▶ **Task to carry out**: Among the lines below, keep only those from the one containing "The Blender Python script for this scene continues." through the one containing "tag(pan.build('infill_panel'), 'dark sage", and reproduce them exactly.
# Supplied records start
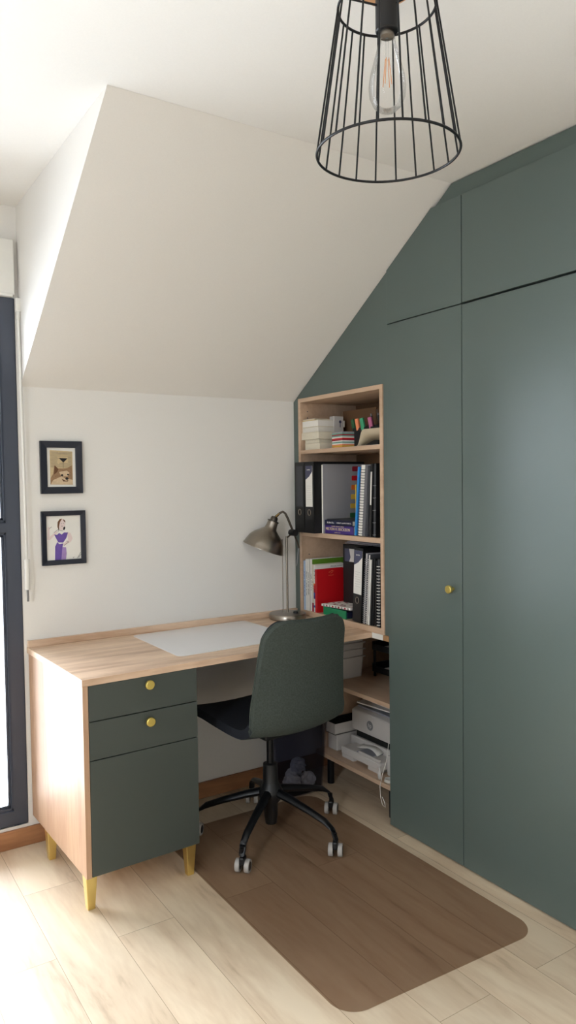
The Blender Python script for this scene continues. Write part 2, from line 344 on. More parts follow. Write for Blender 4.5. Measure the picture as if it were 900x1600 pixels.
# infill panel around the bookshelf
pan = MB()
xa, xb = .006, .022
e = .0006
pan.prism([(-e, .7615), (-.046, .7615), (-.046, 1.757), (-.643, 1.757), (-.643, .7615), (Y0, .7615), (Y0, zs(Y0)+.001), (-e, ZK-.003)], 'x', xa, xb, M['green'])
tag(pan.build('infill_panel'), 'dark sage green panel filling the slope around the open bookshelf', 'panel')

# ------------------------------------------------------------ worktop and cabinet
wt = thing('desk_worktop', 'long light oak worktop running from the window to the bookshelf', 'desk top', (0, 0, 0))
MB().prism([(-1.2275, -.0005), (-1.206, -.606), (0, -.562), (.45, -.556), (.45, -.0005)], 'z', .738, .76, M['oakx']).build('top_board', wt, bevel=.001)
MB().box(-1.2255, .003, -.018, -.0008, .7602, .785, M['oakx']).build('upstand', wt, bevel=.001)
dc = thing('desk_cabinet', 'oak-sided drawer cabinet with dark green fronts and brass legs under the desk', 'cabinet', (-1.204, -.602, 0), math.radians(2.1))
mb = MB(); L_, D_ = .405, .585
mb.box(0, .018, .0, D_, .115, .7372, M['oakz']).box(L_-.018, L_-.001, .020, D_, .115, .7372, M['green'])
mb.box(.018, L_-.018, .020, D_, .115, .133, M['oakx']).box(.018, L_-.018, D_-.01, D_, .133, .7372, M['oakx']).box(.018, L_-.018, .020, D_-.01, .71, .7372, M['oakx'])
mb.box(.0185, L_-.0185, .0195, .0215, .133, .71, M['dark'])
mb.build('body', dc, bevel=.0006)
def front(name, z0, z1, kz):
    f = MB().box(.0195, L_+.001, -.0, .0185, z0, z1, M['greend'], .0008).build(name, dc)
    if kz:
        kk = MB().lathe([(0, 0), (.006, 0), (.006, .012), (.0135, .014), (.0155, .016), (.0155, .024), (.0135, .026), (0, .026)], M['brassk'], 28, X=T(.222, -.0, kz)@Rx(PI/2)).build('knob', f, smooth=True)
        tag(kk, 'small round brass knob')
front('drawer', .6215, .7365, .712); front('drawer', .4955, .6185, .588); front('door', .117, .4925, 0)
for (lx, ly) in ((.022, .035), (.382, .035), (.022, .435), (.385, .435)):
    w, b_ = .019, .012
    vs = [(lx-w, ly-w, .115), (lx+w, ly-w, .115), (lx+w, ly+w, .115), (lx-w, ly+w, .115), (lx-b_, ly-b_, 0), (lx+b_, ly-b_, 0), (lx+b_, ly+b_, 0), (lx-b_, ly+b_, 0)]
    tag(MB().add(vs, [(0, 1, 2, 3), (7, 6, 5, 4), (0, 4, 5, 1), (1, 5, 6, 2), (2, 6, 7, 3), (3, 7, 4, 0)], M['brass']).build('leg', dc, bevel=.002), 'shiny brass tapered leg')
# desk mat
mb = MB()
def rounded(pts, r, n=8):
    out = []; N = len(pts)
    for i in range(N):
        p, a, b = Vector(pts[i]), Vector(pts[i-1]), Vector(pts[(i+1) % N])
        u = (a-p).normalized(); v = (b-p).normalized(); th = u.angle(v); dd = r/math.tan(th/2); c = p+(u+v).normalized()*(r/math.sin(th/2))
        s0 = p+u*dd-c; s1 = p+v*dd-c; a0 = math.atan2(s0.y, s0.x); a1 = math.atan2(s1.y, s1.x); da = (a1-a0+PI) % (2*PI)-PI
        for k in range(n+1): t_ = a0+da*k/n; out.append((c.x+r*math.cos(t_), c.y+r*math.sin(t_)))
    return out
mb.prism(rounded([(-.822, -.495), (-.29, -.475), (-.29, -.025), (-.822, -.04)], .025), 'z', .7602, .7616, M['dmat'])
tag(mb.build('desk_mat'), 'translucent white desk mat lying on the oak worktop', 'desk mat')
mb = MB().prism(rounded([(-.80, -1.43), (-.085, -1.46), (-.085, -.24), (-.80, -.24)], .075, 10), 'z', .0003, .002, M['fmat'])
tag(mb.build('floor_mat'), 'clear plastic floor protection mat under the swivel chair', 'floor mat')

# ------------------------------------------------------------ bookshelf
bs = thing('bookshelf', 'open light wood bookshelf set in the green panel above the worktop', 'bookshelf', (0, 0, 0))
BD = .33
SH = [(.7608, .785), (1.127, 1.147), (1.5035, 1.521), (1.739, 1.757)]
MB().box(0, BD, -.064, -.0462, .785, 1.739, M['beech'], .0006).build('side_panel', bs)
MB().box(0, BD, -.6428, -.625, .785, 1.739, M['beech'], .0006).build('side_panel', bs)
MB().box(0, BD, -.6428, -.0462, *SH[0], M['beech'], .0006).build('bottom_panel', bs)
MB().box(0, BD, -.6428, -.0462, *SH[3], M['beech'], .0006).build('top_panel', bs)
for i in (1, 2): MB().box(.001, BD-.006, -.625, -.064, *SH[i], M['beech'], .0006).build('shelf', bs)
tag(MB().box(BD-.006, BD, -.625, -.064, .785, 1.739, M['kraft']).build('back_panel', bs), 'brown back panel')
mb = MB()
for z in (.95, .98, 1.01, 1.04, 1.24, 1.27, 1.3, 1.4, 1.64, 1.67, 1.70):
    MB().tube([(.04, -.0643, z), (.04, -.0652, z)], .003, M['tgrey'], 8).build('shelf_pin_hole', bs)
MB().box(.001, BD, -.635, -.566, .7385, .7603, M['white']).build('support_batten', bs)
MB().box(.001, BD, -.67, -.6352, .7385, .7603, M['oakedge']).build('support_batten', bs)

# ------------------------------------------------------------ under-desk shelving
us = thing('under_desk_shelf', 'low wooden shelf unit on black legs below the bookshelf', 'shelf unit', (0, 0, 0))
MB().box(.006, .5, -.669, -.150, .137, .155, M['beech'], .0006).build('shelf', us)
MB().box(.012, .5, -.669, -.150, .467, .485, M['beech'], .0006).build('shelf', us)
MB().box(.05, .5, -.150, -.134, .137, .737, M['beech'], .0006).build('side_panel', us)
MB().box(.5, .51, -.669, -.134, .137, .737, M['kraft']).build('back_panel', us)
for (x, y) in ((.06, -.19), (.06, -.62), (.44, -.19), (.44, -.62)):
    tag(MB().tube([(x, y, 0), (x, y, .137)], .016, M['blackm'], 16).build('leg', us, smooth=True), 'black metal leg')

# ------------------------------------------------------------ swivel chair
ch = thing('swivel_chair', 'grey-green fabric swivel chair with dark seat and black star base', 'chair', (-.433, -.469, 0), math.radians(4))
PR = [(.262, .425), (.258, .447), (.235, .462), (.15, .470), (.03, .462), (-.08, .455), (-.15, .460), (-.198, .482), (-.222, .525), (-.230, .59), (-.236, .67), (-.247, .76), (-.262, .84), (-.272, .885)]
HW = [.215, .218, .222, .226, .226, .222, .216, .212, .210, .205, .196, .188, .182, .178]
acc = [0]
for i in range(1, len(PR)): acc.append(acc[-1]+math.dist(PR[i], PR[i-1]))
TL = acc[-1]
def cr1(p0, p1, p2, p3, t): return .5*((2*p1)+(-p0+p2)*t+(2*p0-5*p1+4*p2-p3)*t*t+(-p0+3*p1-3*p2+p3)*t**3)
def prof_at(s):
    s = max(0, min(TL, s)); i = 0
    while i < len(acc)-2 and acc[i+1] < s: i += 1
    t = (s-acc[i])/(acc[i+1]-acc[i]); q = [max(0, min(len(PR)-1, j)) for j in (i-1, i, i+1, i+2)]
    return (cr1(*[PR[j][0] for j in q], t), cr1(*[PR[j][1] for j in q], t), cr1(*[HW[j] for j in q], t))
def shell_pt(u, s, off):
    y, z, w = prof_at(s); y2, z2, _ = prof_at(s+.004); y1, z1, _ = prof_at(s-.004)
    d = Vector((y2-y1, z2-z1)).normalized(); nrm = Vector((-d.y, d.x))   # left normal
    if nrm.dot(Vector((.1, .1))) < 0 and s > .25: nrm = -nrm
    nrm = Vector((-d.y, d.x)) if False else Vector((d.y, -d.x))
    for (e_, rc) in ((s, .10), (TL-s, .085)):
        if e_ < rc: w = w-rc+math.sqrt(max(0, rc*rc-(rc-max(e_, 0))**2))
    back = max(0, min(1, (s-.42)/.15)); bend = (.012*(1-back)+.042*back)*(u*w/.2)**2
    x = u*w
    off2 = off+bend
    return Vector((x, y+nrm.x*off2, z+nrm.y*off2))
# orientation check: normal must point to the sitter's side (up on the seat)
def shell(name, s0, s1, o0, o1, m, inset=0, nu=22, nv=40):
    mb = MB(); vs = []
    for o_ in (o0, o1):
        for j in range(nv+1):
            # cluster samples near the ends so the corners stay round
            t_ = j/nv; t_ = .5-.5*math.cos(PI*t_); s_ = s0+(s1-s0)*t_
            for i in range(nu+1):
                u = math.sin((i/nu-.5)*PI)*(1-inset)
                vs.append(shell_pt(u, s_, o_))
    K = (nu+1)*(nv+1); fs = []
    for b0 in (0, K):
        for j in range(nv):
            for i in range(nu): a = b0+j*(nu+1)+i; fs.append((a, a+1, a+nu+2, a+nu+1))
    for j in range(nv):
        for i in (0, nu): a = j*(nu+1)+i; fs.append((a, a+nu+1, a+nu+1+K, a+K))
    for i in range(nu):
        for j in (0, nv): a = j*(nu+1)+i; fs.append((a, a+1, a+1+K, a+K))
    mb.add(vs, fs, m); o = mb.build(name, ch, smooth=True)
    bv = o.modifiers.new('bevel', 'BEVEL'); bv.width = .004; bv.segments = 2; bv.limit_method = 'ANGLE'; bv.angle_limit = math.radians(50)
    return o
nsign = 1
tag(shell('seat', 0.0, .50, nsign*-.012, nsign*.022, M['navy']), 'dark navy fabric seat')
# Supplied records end
# Supplied records start
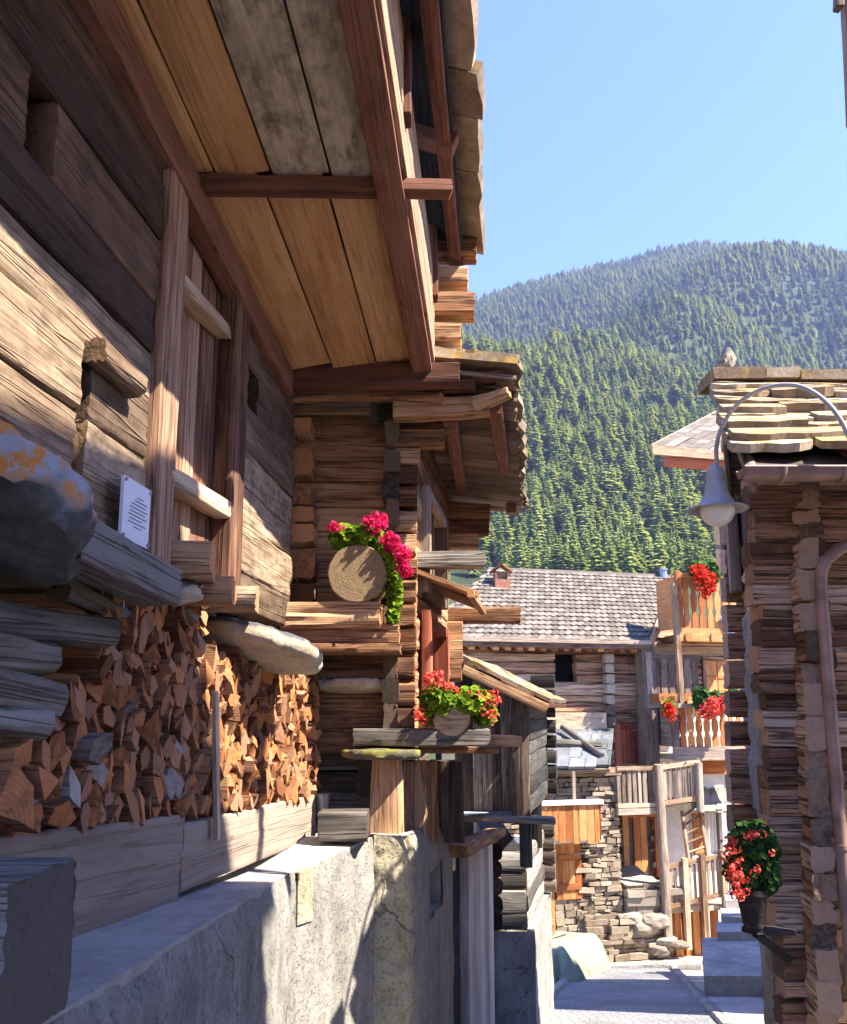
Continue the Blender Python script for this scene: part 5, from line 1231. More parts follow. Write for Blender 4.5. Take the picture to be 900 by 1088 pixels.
# Supplied records end
# Supplied records start
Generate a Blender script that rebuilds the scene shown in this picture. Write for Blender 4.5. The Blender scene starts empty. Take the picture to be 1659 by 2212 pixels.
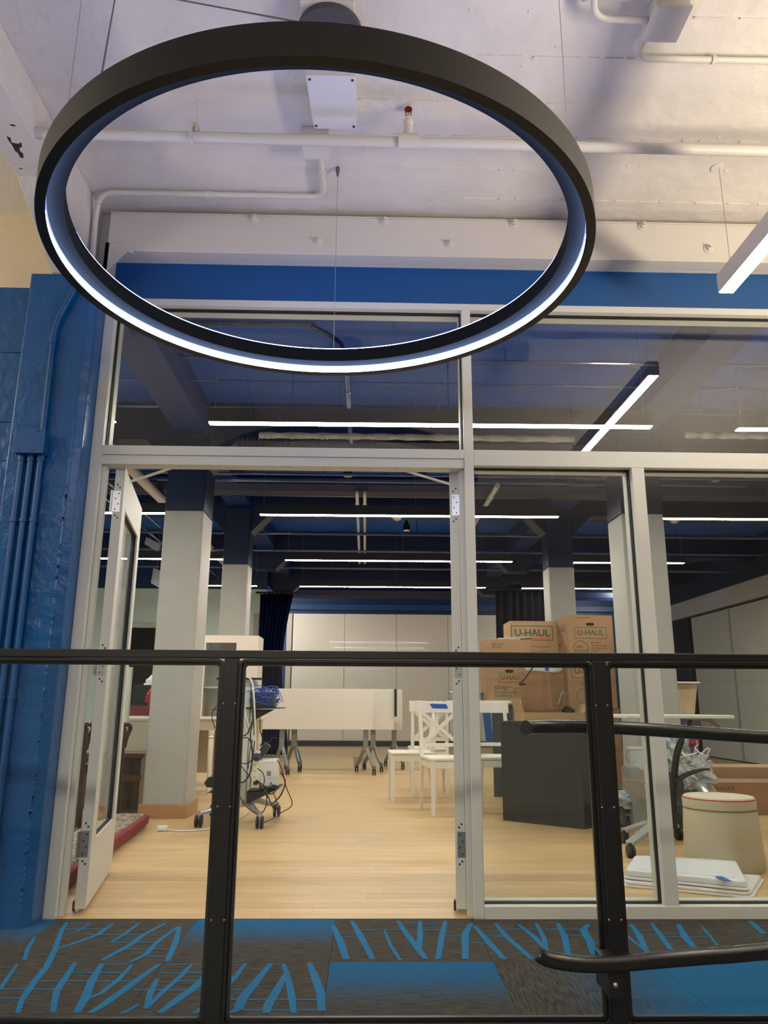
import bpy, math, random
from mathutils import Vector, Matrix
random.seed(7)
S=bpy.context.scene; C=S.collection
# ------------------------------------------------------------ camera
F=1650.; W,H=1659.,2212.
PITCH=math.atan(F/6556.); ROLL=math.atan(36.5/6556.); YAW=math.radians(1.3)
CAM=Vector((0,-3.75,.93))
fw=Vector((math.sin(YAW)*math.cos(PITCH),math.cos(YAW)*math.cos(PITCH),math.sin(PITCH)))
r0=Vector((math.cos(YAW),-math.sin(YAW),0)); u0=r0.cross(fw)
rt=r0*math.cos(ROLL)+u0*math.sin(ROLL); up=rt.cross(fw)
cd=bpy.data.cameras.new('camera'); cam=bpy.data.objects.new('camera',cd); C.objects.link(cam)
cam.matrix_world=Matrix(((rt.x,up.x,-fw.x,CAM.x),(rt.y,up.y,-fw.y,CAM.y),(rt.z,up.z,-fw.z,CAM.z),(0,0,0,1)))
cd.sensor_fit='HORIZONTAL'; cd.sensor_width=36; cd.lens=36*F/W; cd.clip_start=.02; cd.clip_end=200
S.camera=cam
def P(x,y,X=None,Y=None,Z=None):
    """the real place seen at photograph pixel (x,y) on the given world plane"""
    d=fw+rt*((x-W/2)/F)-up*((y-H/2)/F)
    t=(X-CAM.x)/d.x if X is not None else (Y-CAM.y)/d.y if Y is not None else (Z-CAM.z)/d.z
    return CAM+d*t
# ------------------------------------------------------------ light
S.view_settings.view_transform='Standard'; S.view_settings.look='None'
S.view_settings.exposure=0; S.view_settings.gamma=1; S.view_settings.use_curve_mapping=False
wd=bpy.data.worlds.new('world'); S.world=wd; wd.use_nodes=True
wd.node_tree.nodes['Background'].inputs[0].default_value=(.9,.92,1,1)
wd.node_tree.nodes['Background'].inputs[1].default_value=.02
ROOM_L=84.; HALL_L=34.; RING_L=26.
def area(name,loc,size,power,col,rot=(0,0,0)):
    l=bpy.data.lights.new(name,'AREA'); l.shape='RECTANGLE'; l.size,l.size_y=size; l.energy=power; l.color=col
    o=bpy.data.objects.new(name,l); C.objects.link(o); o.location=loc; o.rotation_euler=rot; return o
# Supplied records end
▶ **The reply**:
The Blender Python script for this scene continues. Write part 2, from line 344 on. More parts follow. Write for Blender 4.5. Measure the picture as if it were 900x1600 pixels.
# infill panel around the bookshelf
pan = MB()
xa, xb = .006, .022
e = .0006
pan.prism([(-e, .7615), (-.046, .7615), (-.046, 1.757), (-.643, 1.757), (-.643, .7615), (Y0, .7615), (Y0, zs(Y0)+.001), (-e, ZK-.003)], 'x', xa, xb, M['green'])
tag(pan.build('infill_panel'), 'dark sage green panel filling the slope around the open bookshelf', 'panel')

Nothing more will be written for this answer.